Soundclip: "The Postal Service's "The District Sleeps Alone Tonight" (dj downfall persistent beat mix)"

Buy it at Insound!
Leave it to Nettwerk to put out the mother of all cynical compilations. And I'm not talking about the way the label capitalizes on the term "chillout", appealing for your hard earned cash while lazily stretching the genre's taut ambiguity (to Nettwerk's ears, anything under 140 beats per minute seems to qualify). I can even live with the calculated way the corners are padded with Nettwerk's own artists (any smart label would do the same). No, the primary offense is that The Best Of Chillout Past And Present cannibalizes previous volumes from the same insipid series. That's right, Nettwerk has committed the ultimate slacker move, putting out a virtual best-of compilation of their Chillout compilation series. Has this been done before?

Okay, to be fair, Nettwerk recycles only five tracks. From Chillout 2002, there's Dido's "Here With Me", Massive Attack's "Teardrop", Ivy's "Edge Of The Ocean" and Delerium's "Silence". From Chillout Vol. 4 comes Conjure One's "Center Of The Sun". These are all decent -- if predictably vanilla -- tunes, but I'm not cutting the label any slack for drawing them from the same well. It's just plain lazy. There doesn't seem to have been much passion or logic behind this volume, either, as evidenced by its opening track. Kicking things off with The Postal Service (a buoyant remix of "The District Sleeps Alone Tonight") seems like an inspired move, but then you realize why you paid admission in the first place: Postal Service, who are about as chillout as Erasure, show up for no other reason than because they're red-hot hip.

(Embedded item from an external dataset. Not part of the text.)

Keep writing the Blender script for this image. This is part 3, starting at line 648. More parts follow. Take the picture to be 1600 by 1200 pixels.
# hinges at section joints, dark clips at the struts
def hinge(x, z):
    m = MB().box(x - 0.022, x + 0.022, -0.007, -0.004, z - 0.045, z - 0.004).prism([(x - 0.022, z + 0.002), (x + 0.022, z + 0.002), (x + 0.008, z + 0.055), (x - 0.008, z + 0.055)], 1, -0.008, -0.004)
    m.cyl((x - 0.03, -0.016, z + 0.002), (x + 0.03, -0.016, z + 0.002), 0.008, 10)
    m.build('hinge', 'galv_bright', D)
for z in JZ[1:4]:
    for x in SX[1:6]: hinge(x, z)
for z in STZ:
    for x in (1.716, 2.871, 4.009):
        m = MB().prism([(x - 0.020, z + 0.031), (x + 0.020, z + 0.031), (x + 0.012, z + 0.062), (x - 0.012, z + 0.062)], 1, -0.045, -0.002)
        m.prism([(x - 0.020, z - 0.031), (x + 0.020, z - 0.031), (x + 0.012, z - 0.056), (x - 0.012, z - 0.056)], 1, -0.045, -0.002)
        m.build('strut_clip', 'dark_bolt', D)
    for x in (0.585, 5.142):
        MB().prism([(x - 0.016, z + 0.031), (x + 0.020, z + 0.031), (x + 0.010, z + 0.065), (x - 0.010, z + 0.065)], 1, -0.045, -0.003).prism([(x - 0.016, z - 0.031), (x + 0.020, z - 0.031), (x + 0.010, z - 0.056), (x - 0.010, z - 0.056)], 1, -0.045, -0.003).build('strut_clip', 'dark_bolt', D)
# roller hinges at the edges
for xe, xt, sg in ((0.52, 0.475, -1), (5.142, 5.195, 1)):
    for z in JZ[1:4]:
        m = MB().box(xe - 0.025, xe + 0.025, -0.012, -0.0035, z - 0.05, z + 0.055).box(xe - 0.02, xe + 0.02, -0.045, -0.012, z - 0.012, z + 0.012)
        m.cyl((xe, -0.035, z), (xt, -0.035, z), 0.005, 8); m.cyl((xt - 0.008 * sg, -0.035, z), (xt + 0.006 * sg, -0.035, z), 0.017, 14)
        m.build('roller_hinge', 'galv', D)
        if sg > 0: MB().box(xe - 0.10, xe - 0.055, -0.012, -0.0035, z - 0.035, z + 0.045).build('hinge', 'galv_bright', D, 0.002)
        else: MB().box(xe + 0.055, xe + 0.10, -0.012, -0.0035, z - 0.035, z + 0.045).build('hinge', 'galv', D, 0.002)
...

Other inclusions are innocuously obvious. BT's "Satellite" has already made rounds on countless other chillout comps, while Moby's "Porcelain" makes an utterly useless appearance -- the target market already owns Play and has probably buried it in the backyard by now (next to the Spice Girls). The only track here that actually fits the brief is Badmarsh and Shri's "Signs". As remixed by Bonobo, a premier downtempo artist of Ninja Tune fame, the track's futurist lounge grooves are meaty enough to save The Best Of Chillout from utter failure, though not enough to make it worth trading more than few bucks with the Nettwerk machine.